Как бы то ни было, из рассказов полицейских не следовало, что именно Мюрат похитил Мадлен или что он был каким-то образом причастен к ее похищению. Мы не могли сложить в единую картину обрывки информации, которой снабжали нас Невес и Энкарнасан. По-видимому, больше они рассказать не могли. Конечно, если отвлечься от обстоятельств, из услышанного от них можно было сделать вывод, что Мюрат все же в какой-то мере причастен к событиям 3 мая, и мы долгое время не знали, что и думать. Столкнувшись с весьма своеобразной спецификой работы португальской полиции, мы вскоре поняли, что у них дважды два порой равняется пяти.
Внимательнейшим образом изучив результаты работы судебной полиции после того, как они стали доступны широкой публике в 2008-м, я не обнаружила ничего, что обличало бы Мюрата. Совершенно ясно, что у полиции ничего не было против него. Через какое-то время с него сняли статус arguido и никаких обвинений ему так и не выдвинули. Все собранные улики были косвенными. Несколько свидетелей, включая Фиону, Рассела и Рейчел, утверждали, что видели Мюрата недалеко от нашего номера в ночь исчезновения Мадлен, но он всегда категорически это отрицал, и его мать подтвердила, что он весь вечер не выходил из дома.

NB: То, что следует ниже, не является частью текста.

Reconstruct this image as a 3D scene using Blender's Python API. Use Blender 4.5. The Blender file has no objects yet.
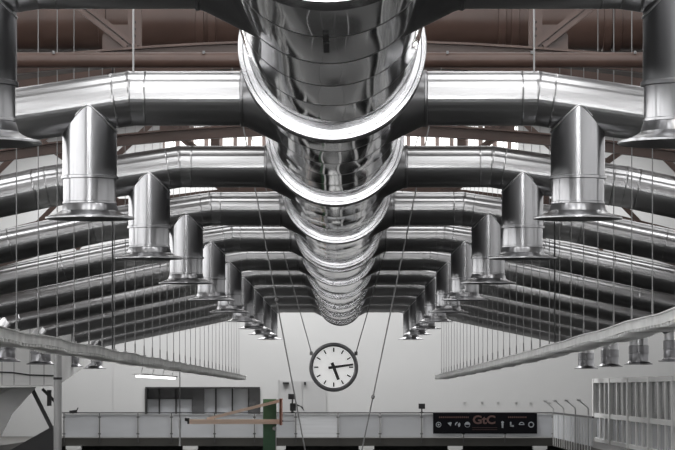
import bpy, bmesh, math, random
from mathutils import Vector, Matrix
random.seed(7)
C = bpy.context.scene.collection
PI = math.pi

# ------------------------------------------------------------------ camera
# One bay of the hall is 9 m; "n" below is a distance from the camera counted in bays.
BAY = 9.0
EYE = 4.2                       # camera height over the hall floor
CAMX = 0.086
cam_d = bpy.data.cameras.new('camera')
cam = bpy.data.objects.new('camera', cam_d); C.objects.link(cam)
cam.location = (CAMX, 0, EYE)
cam.rotation_euler = (PI / 2, 0, 0)
cam_d.sensor_width = 36
cam_d.lens = 168
cam_d.shift_x = -5.5 / 675
cam_d.shift_y = 163.5 / 675
cam_d.clip_end = 400
bpy.context.scene.camera = cam

# ------------------------------------------------------------------ world, exposure
w = bpy.data.worlds.new('world'); bpy.context.scene.world = w
w.use_nodes = True
w.node_tree.nodes['Background'].inputs[0].default_value = (0.9, 0.95, 1, 1)
w.node_tree.nodes['Background'].inputs[1].default_value = 0.25
vs = bpy.context.scene.view_settings
vs.view_transform = 'Standard'; vs.look = 'None'; vs.gamma = 1; vs.use_curve_mapping = False
vs.exposure = 0.4
SKYLIGHT = 3.6                  # daylight through the roof panes
SIDELIGHT = 0.8                 # through the right side windows
LEFTLIGHT = 3.0                 # through the left side windows, set stronger to brighten the right tray
FARLIGHT = 0.35                  # glow of the far side glazing, added for the end wall
ENDLIGHT = 9.3                  # glow of an unseen roof panel added to light the end wall
REARLIGHT = 10.0                 # through the glazed end wall behind the camera
CLERESTORY = 1.3

# ------------------------------------------------------------------ helpers
def ux(px, n): return CAMX + (px - 343) * n / 350
def uz(py, n): return EYE + (388.5 - py) * n / 350

class MB:
    def __init__(s): s.v = []; s.f = []; s.sm = []; s.mi = []; s.cur = 0
    def add(s, vs, fs, smooth=False):
        b = len(s.v); s.v += [tuple(p) for p in vs]
        for f in fs: s.f.append([b + i for i in f]); s.sm.append(smooth); s.mi.append(s.cur)
    def box(s, a, b):
        x0, y0, z0 = (min(a[i], b[i]) for i in range(3)); x1, y1, z1 = (max(a[i], b[i]) for i in range(3))
        s.add([(x0,y0,z0),(x1,y0,z0),(x1,y1,z0),(x0,y1,z0),(x0,y0,z1),(x1,y0,z1),(x1,y1,z1),(x0,y1,z1)],
              [(0,3,2,1),(4,5,6,7),(0,1,5,4),(1,2,6,5),(2,3,7,6),(3,0,4,7)])
    def prism(s, poly, lo, hi, axis):
        """poly: 2D points; axis 'x' (poly in y,z), 'y' (poly in x,z), 'z' (poly in x,y)"""
        def mk(p, t): return {'x': (t, p[0], p[1]), 'y': (p[0], t, p[1]), 'z': (p[0], p[1], t)}[axis]
        n = len(poly)
        s.add([mk(p, lo) for p in poly] + [mk(p, hi) for p in poly],
              [tuple(range(n)), tuple(range(2*n-1, n-1, -1))] + [(i, i+n, (i+1)%n+n, (i+1)%n) for i in range(n)])
    def bar(s, p, q, wd, dp, up=(0,1,0)):
        p, q = Vector(p), Vector(q); d = (q - p).normalized(); u = Vector(up)
        sd = d.cross(u).normalized(); u = sd.cross(d).normalized()
        vs = []
        for c in (p, q):
            for a, b in ((-1,-1),(1,-1),(1,1),(-1,1)): vs.append(c + sd*a*wd/2 + u*b*dp/2)
        s.add(vs, [(0,1,2,3),(7,6,5,4),(0,4,5,1),(1,5,6,2),(2,6,7,3),(3,7,4,0)])
    def sweep(s, pts, rads, seg=32, cap=True, wob=None):
        """round tube through pts, mitred at the bends, a radius per point"""
        pts = [Vector(p) for p in pts]; n = len(pts); rings = []
        for i, p in enumerate(pts):
            a = (p - pts[i-1]).normalized() if i else None
            b = (pts[i+1] - p).normalized() if i < n-1 else None
            if a is None or a.length == 0: a = b
            if b is None or b.length == 0: b = a
            t = (a + b).normalized()
            ref = Vector((0,1,0)) if abs(t.y) < 0.9 else Vector((0,0,1))
            sd = t.cross(ref).normalized(); up = sd.cross(t).normalized()
            k = 1 / max(0.5, t.dot(a))
            ring = []
            # stretch across the mitre plane
            bend = (a - b)
            bend = bend.normalized() if bend.length > 1e-5 else None
            for j in range(seg):
                an = 2*PI*j/seg
                v = sd*math.cos(an) + up*math.sin(an)
                r = rads[i] * (1 + (wob(i, an) if wob else 0))
                if bend: v = v + bend * (v.dot(bend)) * (k - 1)
                ring.append(p + v*r)
            rings.append(ring)
        vs = [q for r in rings for q in r]
        fs = [(i*seg+j, i*seg+(j+1)%seg, (i+1)*seg+(j+1)%seg, (i+1)*seg+j) for i in range(n-1) for j in range(seg)]
        s.add(vs, fs, True)
        if cap:
            s.add(rings[0], [tuple(range(seg-1,-1,-1))]); s.add(rings[-1], [tuple(range(seg))])
    def lathe(s, prof, c, axis='z', seg=48, smooth=True):
        """prof: (radius, height along axis); closed only where the radius is 0"""
        cx, cy, cz = c; vs = []; n = len(prof)
        for r, h in prof:
            for j in range(seg):
                a = 2*PI*j/seg; x, y = r*math.cos(a), r*math.sin(a)
                vs.append({'z': (cx+x, cy+y, cz+h), 'y': (cx+x, cy+h, cz+y), 'x': (cx+h, cy+x, cz+y)}[axis])
        s.add(vs, [(i*seg+j, i*seg+(j+1)%seg, (i+1)*seg+(j+1)%seg, (i+1)*seg+j) for i in range(n-1) for j in range(seg)], smooth)
    def tube(s, p, q, r, seg=8): s.sweep([p, q], [r, r], seg)
    def mesh(s, name, mat, sharp=28):
        me = bpy.data.meshes.new(name); me.from_pydata(s.v, [], s.f)
        for mt in (mat if isinstance(mat, (list, tuple)) else [mat]): me.materials.append(mt)
        me.polygons.foreach_set('material_index', s.mi)
        bm = bmesh.new(); bm.from_mesh(me)
        bmesh.ops.remove_doubles(bm, verts=bm.verts, dist=1e-5)
        bmesh.ops.recalc_face_normals(bm, faces=bm.faces)
        bm.to_mesh(me); bm.free()
        any_s = any(s.sm)
        if any_s:
            me.polygons.foreach_set('use_smooth', [True]*len(me.polygons))
            me.set_sharp_from_angle(angle=math.radians(sharp))
        return me
    def build(s, name, mat, parent=None, sharp=28):
        o = bpy.data.objects.new(name, s.mesh(name, mat, sharp)); C.objects.link(o)
        if parent: o.parent = parent
        return o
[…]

В пятницу, 25 мая, на следующий день после нашей первой встречи с Невесом и Энкарнасаном, вняв непрекращающимся просьбам, мы дали первые интервью «в студии». Это мероприятие подготовили Шери с Кларенсом (Шери тогда пришлось нас покинуть, но она передала эстафетную палочку Кларенсу) и Ханна Гардинер из Ассоциации старших офицеров полиции, которая помогала нам в общении с прессой. Они не подпускали к нам с Джерри журналистов, пока мы не почувствовали, что достаточно окрепли для этого. Тот факт, что до сих пор общественность не имела с нами «прямой» связи, если не считать наших коротких обращений и призывов, а также огромный интерес, который вызывала наша «история», и скудность информации, предоставляемой полицией, — все это вместе взятое сделало эти интервью особенно важными. Должна признаться, что перспектива разговора с журналистами вызывала у меня нешуточный страх.